After following protocol to notify the Public Interest Law Section and the Criminal Law Section, and hearing no opposition, Legislation Committee Chair Jay Cohen reported at the January 31 BOG meeting in Tallahassee that the committee’s vote was unanimous.
There was no debate before the BOG also gave its unanimous approval to this legislative position: “Consistent with the 2002 Final Report of The Florida Bar’s Commission on the Legal Needs of Children, the Legal Needs of Children Committee opposes the direct filing of children to adult court in Florida and supports the use of the judiciary as being solely responsible for making the decision as to whether a child should be prosecuted as an adult.”
According to the U.S. Department of Justice, 15 states give prosecutors the authority to direct file juveniles to adult court, and of those, 11 states allow a judge to review the decision, called a “reverse waiver,” an option not available in Florida.
Currently, Florida’s 20 state attorneys have sole discretion on prosecuting children as adults, and the practice varies from circuit to circuit.
Recent in-depth reporting by The Florida Times-Union documented there were 1,475 “direct commitments” — where plea deals landed juveniles in secure facilities for months or even years — in the Jacksonville area from 2009-13, compared to only 34 in Miami during the same period. Most of the Jacksonville area juveniles took plea deals after being threatened with adult sanctions.
Rob Mason, director of the juvenile division of the Fourth Circuit’s Public Defender’s Office, began pushing for changes to the law in 2010, when he volunteered to chair the Legal Needs of Children’s Direct Filing Subcommittee.
Mason said the prosecutors’ discretion has been unfairly used to “coerce pleas” from juveniles, whether they are guilty or not. Since 2009, Mason said, his office handled about three-quarters of the 1,475 cases where juveniles are incarcerated through “direct commitments,” and about four out of five of those juveniles — or about 800 — were first threatened with being charged as an adult.

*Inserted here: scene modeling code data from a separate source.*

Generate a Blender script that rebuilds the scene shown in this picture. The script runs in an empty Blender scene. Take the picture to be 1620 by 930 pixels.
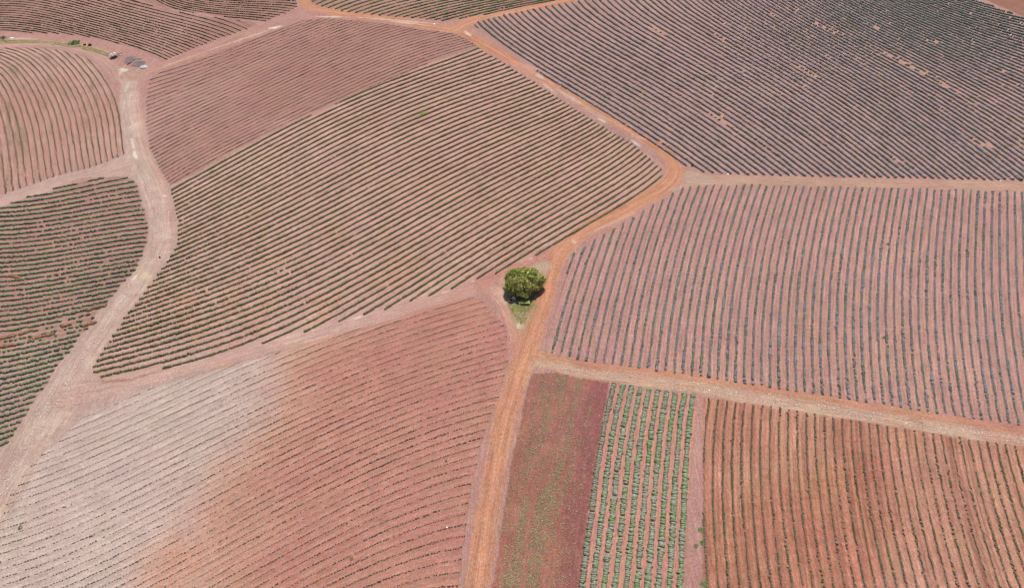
import bpy, bmesh, math, random
import numpy as np
from mathutils import Vector, Matrix

random.seed(7)
RNG = np.random.default_rng(7)
scene = bpy.context.scene
R = math.radians

# ------------------------------------------------------------------ camera
CAM_H, PITCH, FPX = 100.0, 48.0, 1095.0          # drone height, pitch below horizon, focal length in px of a 1620 px wide frame
cam_d = bpy.data.cameras.new('camera')
cam = bpy.data.objects.new('camera', cam_d)
scene.collection.objects.link(cam)
cam.location = (0, 0, CAM_H)
cam.rotation_euler = (R(90 - PITCH), 0, 0)
cam_d.sensor_width = 36.0
cam_d.lens = 36.0 * FPX / 1620.0
cam_d.clip_start = 1.0
cam_d.clip_end = 8000.0
scene.camera = cam

# ------------------------------------------------------------------ light
SUN_EL, SHX, SHY = 64.0, -0.30, -0.95             # sun elevation; direction in which shadows fall
w = bpy.data.worlds.new('World'); scene.world = w
w.use_nodes = True
nt = w.node_tree
sky = nt.nodes.new('ShaderNodeTexSky')
sky.sky_type = 'NISHITA'; sky.sun_disc = False
sky.sun_elevation = R(SUN_EL)
sky.sun_rotation = math.atan2(-SHX, -SHY)
sky.dust_density = 2.0
bg = nt.nodes['Background']; bg.inputs['Strength'].default_value = 0.088
nt.links.new(sky.outputs[0], bg.inputs[0])
sd = bpy.data.lights.new('sun', 'SUN'); sd.energy = 4.55; sd.angle = R(0.55); sd.color = (1.0, 0.955, 0.90)
sun = bpy.data.objects.new('sun', sd); scene.collection.objects.link(sun)
_l = math.hypot(SHX, SHY)
_d = Vector((SHX / _l * math.cos(R(SUN_EL)), SHY / _l * math.cos(R(SUN_EL)), -math.sin(R(SUN_EL))))
sun.rotation_euler = _d.to_track_quat('-Z', 'Y').to_euler()
sun.location = (60, 200, 150)
scene.view_settings.view_transform = 'Standard'
scene.view_settings.look = 'None'
scene.view_settings.exposure = 0.03
scene.view_settings.gamma = 1.0
scene.view_settings.use_curve_mapping = False
scene.render.resolution_x = 1024; scene.render.resolution_y = 587
scene.render.engine = 'CYCLES'
scene.cycles.filter_width = 1.05

# ------------------------------------------------------------------ terrain and map helpers
CP, SP = math.cos(R(PITCH)), math.sin(R(PITCH))

def height(x, y):
    x = np.asarray(x, float); y = np.asarray(y, float)
    fade = 1.0 / (1.0 + np.exp((np.hypot(x, y - 120) - 330) / 50.0))
    h = 1.6 * np.sin(x / 62.0 + 0.6) * np.cos(y / 55.0 + 0.3) + 1.1 * np.sin((x + y) / 90.0)
    return h * fade

def px2w(px, py):
    """a spot on the aerial survey frame (1620 x 930) -> the ground point it shows"""
    px = np.asarray(px, float); py = np.asarray(py, float)
    a = (px - 810.0) / FPX; b = (465.0 - py) / FPX
    dx = a; dy = CP + b * SP; dz = -SP + b * CP
    z = np.zeros(np.broadcast(px, py).shape)
    for _ in range(10):
        t = (z - CAM_H) / dz
        x = dx * t; y = dy * t
        z = height(x, y)
    return x, y, z

def w2px(x, y, z):
    zz = z - CAM_H
    f = y * CP - zz * SP
    u = y * SP + zz * CP
    f = np.maximum(f, 1e-3)
    return 810.0 + FPX * x / f, 465.0 - FPX * u / f

_lat = {}
def vnoise(x, y, scale, seed=0):
    """smooth value noise in 0..1"""
    if seed not in _lat:
        _lat[seed] = np.random.default_rng(seed + 100).random((257, 257))
    L = _lat[seed]
    X = np.asarray(x) / scale + 1000.37 * (seed % 7 + 1); Y = np.asarray(y) / scale + 1000.71
    ix = np.floor(X).astype(int); iy = np.floor(Y).astype(int)
    fx = X - ix; fy = Y - iy
    fx = fx * fx * (3 - 2 * fx); fy = fy * fy * (3 - 2 * fy)
    ix %= 256; iy %= 256
    return (L[ix, iy] * (1 - fx) + L[ix + 1, iy] * fx) * (1 - fy) + (L[ix, iy + 1] * (1 - fx) + L[ix + 1, iy + 1] * fx) * fy

def fnoise(x, y, scale, seed=0, oct=3):
    s = 0; a = 1; t = 0
    for k in range(oct):
        s = s + a * vnoise(x, y, scale / 2 ** k, seed + k); t += a; a *= 0.55
    return s / t

def sstep(a, b, v):
    t = np.clip((v - a) / (b - a), 0, 1)
    return t * t * (3 - 2 * t)

def inpoly(px, py, poly):
    P = np.asarray(poly, float)
    ins = np.zeros(np.shape(px), bool)
    n = len(P)
    for i in range(n):
        x0, y0 = P[i]; x1, y1 = P[(i + 1) % n]
        if y0 == y1: continue
        c = ((y0 > py) != (y1 > py)) & (px < (x1 - x0) * (py - y0) / (y1 - y0) + x0)
        ins ^= c
    return ins

def lin(r, g, b):
    c = np.array([r, g, b], float) / 255
    return np.where(c <= 0.04045, c / 12.92, ((c + 0.055) / 1.055) ** 2.4)

# ------------------------------------------------------------------ objects, tags
C = scene.collection
def tag(o, label=None, cat=None, group=None, kind=None):
    if label: o['label'] = label
    if cat: o['category'] = cat
    if group: o['group'] = group
    if kind: o['kind'] = kind
    return o

def empty(name, loc, rz=0.0):
    o = bpy.data.objects.new(name, None); C.objects.link(o)
    o.location = loc; o.rotation_euler = (0, 0, rz); o.empty_display_size = 0.5
    return o

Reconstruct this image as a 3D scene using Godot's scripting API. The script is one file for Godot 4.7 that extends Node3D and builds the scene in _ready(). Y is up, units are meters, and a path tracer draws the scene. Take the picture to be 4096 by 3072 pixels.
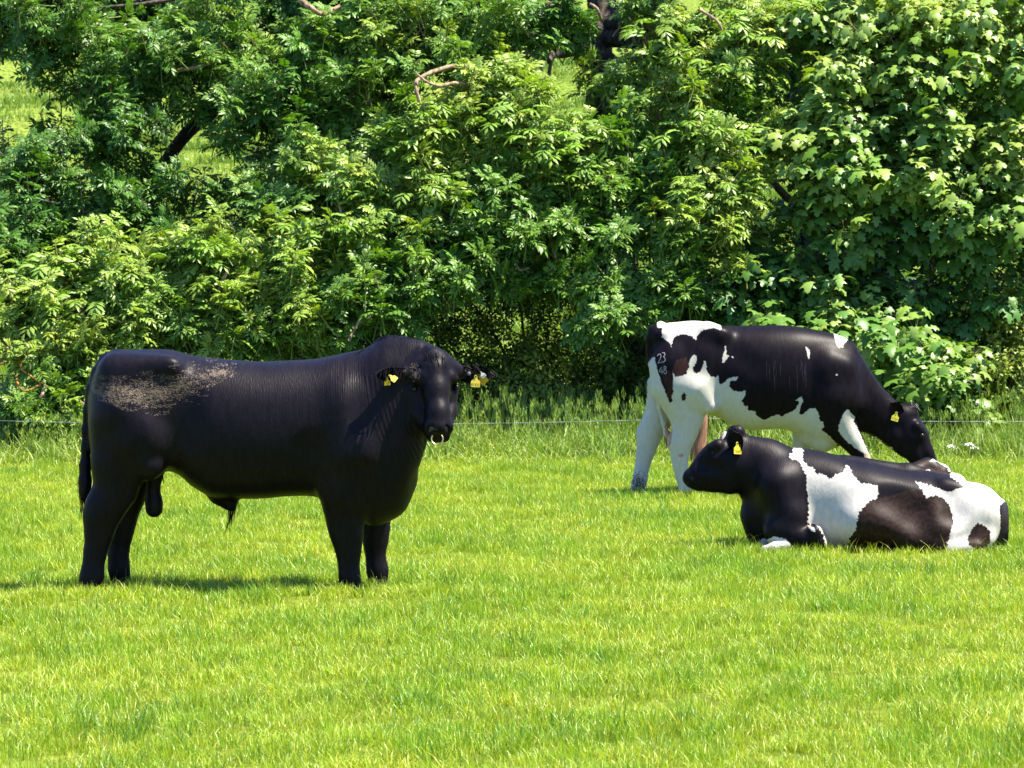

Booth said: “It’s one thing to direct file and another to use it as a bargaining tool. Even though these are persons charged with delinquent acts, they are still children. That means their brains are not yet fully developed as that of an adult. Also, direct filing does not necessarily create a safer community.
“We appreciate the support of the Legislation Committee. They were well-versed and interested in the subject.”
The subject has been discussed and debated for years by members of both the Legal Needs of Children commission and committee.
“We’ve learned so much more about children, since that report actually came out in 2002, with the science.. . . Hopefully, the tide is turning, and we should turn this over to judges making the decisions, as opposed to prosecutors. And if we don’t, then it should be significantly limited,” Mason said in a July conference call, when the Legal Needs of Children Committee voted 18-0 with four abstentions to oppose the direct filing of children to adult court.
“The way it works now is any child, 16 or 17, on a felony, can be direct filed. They can be direct filed on a misdemeanor if they have one or two priors,” Mason said. “At 14, they can be direct filed for most significant felonies. It’s not limited to car-jacking and armed robbery. When you look at the list, it’s not as significant as you would think. And, sometimes, the facts of a case, really, that’s not the true feel for what the statute might say the violation is. It’s been expanded too much through the years. And I think the pendulum needs to swing back the other way. After reflecting on the matter, that’s what the committee has done.”